Saída de governadores tira efetividade do Conselho da Amazônia, diz especialista
Decreto vetou participação dos estados. “É um método geral do governo Bolsonaro, infelizmente”, lamenta Flávio Dino
O presidente Jair Bolsonaro (sem partido) decretou a exclusão dos governadores dos estados amazônicos do Conselho Nacional da Amazônia Legal. O decreto publicado nesta quarta-feira (12) no Diário Oficial da União também transfere o órgão colegiado do Ministério do Meio Ambiente (MMA) para a vice-presidência.
Criado em 1995 pelo então presidente Fernando Henrique Cardoso (PSDB), o conselho agora será composto por 14 ministros do governo e ficará sob a coordenação do vice-presidente Hamilton Mourão. Os ministérios da Saúde e Educação também foram retirados do órgão.
Entre as atividades do conselho estão a formulação e o acompanhamento de políticas públicas para a Amazônia Legal, que abrange os estados do Acre, Amapá, Amazonas, Mato Grosso, Pará, Rondônia, Roraima, Tocantins, e parte do Maranhão.
Ao anunciar a medida, em cerimônia nesta terça-feira (11) no Palácio do Planalto, Bolsonaro afirmou que a medida vai dar “a devida resposta” aos que criticam a proteção da floresta. Em janeiro, ele também prometeu instituir uma Força Ambiental Nacional.

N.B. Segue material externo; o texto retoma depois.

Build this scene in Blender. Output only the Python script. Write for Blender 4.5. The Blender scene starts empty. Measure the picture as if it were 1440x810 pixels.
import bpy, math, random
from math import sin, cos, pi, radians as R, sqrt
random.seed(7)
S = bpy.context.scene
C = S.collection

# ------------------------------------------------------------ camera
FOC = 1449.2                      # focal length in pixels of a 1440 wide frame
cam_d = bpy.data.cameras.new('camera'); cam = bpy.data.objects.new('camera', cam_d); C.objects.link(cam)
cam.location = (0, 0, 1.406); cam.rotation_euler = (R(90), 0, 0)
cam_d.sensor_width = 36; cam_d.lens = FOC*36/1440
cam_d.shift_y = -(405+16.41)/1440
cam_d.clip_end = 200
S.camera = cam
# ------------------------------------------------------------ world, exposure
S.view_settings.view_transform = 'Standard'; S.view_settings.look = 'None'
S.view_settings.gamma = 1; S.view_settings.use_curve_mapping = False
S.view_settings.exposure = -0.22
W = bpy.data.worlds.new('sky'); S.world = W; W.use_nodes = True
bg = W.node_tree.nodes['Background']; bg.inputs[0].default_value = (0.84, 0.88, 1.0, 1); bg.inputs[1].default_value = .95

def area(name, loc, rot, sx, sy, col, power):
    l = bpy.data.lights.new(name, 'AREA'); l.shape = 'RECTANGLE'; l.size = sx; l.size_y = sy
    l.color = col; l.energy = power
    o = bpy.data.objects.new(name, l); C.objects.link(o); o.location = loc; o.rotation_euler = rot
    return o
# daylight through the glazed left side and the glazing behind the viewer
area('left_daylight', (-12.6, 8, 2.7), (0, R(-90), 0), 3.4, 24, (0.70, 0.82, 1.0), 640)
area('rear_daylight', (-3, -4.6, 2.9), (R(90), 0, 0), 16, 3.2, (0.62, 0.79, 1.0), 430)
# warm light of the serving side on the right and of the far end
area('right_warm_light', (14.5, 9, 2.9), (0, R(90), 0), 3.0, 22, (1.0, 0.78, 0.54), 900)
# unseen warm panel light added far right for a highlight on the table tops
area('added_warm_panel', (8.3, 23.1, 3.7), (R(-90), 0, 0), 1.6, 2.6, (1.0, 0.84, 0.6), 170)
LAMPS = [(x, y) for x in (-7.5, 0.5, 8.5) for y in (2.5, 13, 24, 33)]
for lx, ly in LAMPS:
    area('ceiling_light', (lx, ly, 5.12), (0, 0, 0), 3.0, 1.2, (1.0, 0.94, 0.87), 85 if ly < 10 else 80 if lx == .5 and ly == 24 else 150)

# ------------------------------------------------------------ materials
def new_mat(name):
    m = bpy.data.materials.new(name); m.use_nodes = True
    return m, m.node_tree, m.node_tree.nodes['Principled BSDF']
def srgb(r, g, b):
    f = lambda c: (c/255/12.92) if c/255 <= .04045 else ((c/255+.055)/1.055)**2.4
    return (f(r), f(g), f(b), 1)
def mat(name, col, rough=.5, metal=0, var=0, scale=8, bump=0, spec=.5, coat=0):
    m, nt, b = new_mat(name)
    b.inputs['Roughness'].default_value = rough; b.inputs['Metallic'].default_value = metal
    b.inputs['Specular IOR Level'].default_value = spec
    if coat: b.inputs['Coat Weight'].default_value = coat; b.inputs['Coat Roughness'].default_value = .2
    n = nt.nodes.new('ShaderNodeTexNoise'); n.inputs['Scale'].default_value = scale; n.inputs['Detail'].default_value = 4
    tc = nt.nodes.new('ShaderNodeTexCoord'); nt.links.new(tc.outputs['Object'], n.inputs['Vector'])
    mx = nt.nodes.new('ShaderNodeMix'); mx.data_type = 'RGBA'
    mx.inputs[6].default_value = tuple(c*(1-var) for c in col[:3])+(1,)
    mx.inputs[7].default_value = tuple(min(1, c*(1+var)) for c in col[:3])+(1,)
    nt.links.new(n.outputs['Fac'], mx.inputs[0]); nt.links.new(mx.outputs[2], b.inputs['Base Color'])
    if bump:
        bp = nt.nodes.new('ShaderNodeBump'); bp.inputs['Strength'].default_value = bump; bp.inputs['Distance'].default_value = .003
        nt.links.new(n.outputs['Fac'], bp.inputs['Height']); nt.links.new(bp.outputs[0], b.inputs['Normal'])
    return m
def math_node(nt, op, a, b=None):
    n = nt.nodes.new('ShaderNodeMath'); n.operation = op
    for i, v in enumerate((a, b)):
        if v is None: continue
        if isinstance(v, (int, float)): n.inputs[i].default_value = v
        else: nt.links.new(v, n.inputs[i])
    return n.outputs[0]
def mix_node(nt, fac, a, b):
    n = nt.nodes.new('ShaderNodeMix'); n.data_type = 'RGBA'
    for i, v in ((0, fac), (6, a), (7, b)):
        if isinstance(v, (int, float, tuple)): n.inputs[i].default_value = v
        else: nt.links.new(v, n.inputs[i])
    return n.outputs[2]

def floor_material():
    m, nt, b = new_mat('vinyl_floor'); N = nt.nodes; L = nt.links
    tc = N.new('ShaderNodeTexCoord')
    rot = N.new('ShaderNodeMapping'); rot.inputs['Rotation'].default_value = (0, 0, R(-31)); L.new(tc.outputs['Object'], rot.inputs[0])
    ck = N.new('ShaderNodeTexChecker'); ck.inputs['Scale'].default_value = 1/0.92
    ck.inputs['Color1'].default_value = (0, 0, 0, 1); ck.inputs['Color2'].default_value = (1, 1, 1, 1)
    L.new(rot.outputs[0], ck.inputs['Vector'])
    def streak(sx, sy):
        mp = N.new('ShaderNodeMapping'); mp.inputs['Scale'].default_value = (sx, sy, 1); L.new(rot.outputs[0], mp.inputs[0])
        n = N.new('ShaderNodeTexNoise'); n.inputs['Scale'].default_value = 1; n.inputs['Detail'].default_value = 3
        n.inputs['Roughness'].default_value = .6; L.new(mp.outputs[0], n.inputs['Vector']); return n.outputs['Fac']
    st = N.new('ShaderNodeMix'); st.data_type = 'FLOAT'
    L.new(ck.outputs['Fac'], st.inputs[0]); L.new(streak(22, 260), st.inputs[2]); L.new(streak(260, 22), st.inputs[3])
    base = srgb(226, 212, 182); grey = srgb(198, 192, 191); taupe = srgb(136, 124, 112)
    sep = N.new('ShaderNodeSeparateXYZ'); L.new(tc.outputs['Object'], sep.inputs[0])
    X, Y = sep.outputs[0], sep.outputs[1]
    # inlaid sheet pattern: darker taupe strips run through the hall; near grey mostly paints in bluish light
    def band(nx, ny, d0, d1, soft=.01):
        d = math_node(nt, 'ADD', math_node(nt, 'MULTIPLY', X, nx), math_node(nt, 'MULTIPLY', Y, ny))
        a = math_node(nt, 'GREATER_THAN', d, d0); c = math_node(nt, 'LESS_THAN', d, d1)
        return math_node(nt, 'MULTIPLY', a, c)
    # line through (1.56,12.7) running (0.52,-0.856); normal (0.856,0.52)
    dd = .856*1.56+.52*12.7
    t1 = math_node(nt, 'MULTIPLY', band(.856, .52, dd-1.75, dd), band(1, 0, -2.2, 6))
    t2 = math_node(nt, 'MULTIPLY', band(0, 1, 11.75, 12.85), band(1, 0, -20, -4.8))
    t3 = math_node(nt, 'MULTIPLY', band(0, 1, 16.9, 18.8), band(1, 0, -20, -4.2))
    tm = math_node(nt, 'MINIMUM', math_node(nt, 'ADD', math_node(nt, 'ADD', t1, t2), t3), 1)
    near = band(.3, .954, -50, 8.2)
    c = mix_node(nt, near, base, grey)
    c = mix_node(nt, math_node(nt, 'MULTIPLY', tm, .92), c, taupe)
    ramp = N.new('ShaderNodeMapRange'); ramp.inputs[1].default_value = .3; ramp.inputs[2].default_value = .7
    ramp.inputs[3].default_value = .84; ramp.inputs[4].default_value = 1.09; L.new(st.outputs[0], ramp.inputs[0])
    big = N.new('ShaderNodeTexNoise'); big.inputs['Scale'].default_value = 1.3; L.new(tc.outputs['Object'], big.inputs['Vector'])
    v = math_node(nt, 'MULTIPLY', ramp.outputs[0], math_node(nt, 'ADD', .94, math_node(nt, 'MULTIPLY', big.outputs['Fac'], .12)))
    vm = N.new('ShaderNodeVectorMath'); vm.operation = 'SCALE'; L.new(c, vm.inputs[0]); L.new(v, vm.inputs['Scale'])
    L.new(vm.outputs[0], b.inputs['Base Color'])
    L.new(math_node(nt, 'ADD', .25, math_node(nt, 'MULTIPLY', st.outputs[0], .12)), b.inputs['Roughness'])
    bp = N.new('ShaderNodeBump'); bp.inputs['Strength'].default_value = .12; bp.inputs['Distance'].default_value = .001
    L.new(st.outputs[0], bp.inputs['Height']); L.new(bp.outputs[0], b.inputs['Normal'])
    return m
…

A especialista em politicas públicas socioambientais com 25 anos de experiência, Adriana Ramos, discorda da análise do presidente. Coordenadora do Instituto Socioambiental (ISA), Ramos explica que não há nada o governo esteja dizendo que altera as preocupações existentes.

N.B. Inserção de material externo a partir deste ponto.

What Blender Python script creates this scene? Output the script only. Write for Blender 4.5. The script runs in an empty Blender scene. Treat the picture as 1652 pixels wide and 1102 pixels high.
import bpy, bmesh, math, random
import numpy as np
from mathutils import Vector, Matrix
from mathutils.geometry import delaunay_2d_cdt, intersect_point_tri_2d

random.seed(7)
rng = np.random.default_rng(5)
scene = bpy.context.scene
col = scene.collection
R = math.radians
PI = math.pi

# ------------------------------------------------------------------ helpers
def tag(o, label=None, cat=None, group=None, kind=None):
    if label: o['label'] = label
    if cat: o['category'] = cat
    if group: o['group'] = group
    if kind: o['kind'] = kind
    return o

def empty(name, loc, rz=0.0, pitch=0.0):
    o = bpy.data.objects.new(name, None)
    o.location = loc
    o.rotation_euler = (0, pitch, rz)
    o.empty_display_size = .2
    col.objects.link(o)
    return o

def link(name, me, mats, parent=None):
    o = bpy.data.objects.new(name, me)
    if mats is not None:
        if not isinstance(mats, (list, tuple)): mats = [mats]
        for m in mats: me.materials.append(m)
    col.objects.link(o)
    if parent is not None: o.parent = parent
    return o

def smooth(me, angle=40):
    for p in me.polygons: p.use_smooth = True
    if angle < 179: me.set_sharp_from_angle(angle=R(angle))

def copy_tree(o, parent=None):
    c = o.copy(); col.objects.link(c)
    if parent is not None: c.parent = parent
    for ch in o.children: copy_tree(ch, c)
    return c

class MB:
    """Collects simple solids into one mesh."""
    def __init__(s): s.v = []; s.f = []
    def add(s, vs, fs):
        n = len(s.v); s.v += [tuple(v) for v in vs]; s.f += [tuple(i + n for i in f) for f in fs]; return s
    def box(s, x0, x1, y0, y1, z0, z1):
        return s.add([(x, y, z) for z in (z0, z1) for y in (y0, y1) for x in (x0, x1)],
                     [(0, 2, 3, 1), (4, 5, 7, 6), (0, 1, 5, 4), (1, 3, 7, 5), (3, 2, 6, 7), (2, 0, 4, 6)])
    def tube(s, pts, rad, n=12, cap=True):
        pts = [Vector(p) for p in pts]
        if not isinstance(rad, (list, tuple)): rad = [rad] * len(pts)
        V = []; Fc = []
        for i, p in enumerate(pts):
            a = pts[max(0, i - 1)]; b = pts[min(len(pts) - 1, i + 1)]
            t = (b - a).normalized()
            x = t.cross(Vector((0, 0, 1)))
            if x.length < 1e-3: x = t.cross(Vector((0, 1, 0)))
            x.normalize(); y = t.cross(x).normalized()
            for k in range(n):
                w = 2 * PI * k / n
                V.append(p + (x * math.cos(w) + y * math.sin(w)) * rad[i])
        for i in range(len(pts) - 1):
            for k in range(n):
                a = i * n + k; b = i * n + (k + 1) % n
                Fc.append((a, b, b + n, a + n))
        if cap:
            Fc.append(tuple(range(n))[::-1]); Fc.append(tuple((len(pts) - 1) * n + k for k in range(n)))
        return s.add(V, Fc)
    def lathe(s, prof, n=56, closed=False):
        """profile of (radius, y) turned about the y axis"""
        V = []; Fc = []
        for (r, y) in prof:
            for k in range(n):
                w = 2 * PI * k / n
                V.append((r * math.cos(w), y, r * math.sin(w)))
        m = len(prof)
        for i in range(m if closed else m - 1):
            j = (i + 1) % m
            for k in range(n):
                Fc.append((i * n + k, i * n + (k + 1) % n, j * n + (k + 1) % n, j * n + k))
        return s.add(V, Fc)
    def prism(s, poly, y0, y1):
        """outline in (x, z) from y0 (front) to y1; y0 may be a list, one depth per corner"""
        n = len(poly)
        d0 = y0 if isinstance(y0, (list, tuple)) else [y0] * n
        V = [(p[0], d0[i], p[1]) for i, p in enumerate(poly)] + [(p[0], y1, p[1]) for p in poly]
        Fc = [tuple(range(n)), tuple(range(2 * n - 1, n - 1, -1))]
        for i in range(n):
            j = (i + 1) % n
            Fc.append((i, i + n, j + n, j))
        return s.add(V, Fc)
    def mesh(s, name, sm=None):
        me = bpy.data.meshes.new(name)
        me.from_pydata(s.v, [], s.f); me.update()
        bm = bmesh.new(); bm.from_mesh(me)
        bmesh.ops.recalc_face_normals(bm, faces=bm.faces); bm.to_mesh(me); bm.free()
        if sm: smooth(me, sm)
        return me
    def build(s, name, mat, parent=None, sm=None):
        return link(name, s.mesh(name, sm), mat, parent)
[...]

“Muito pelo contrário. Ontem, no anúncio a única menção a uma medida mais concreta foi a menção que o próprio presidente fez em relação a mineração em terras indígenas, que está longe de ser considerada uma medida de proteção e contribuição para o desenvolvimento sustentável”, aponta.
A especialista também lamenta a retirada da representação dos estados no Conselho e destaca que há um prejuízo na agilidade e efetividade do colegiado, uma vez que não dispõe de recursos próprios para executar as políticas públicas.
“O Conselho tem que trabalhar com os órgãos públicos que existem para fazer políticas funcionarem. Neste sentido a integração com os estados é fundamental, principalmente, se a agente pensa na agenda ambiental e na agenda de fiscalização e controle.”
O governador do Maranhão, Flávio Dino (PCdoB), considerou a exclusão dos governadores do Conselho um novo ato de fechamento de diálogo entre a União e os estados, contrariando a opção brasileira pelo modelo federativo.
“É um método geral do governo Bolsonaro, infelizmente. É um governo extremista, belicista, de afastamento de setores sociais, políticos e econômicos. Isso não é bom para a democracia brasileira.”
Por outro lado, Dino considera que há aspectos positivos na recriação do Conselho — “um importante mecanismo de soberania” –, mas cobrou a retomada do diálogo para outros temas reivindicados pelos estados amazônicos, como a volta do Fundo Amazônia.
“É preciso complementar com outras medidas e corrigir a composição do Conselho da Amazônia para torná-lo mais participativo e por isso mais eficiente. A presença dos governadores no Conselho da Amazônia iria qualificar sua atuação e traria melhores resultados para o país.”
Sem novidades
Só em 2019 o desmatamento da Amazônia cresceu 30%, segundo o Instituto Nacional de Pesquisas Espaciais (Inpe), e para a representante do ISA não há perspectiva de mudança.
“Todas as manifestações do presidente ontem confirmam a postura que o governo brasileiro demonstrou no ano passado que suscitou as preocupações internacionais sobre o futuro da Amazônia. Na postura do presidente não houve nenhuma mudança que esta comissão vai ter algum tipo de política diferente daquilo que ele vem reafirmando.”
O Fundo Amazônia, citado por Dino como importante mecanismo de financiamento de ações de proteção da floresta, está congelado desde o ano passado, desde que a Noruega, principal país financiador, exigiu mudanças de atitude do governo Bolsonaro em relação à preservação da Amazônia.
À época, o ministro do Meio Ambiente Ricardo Salles atacou a atitude, chamando noruegueses de hipócritas por questionarem a permissividade do governo Brasil em relação à destruição da floresta enquanto, segundo Barros, permite a exploração de petróleo no Ártico e a caça de baleias.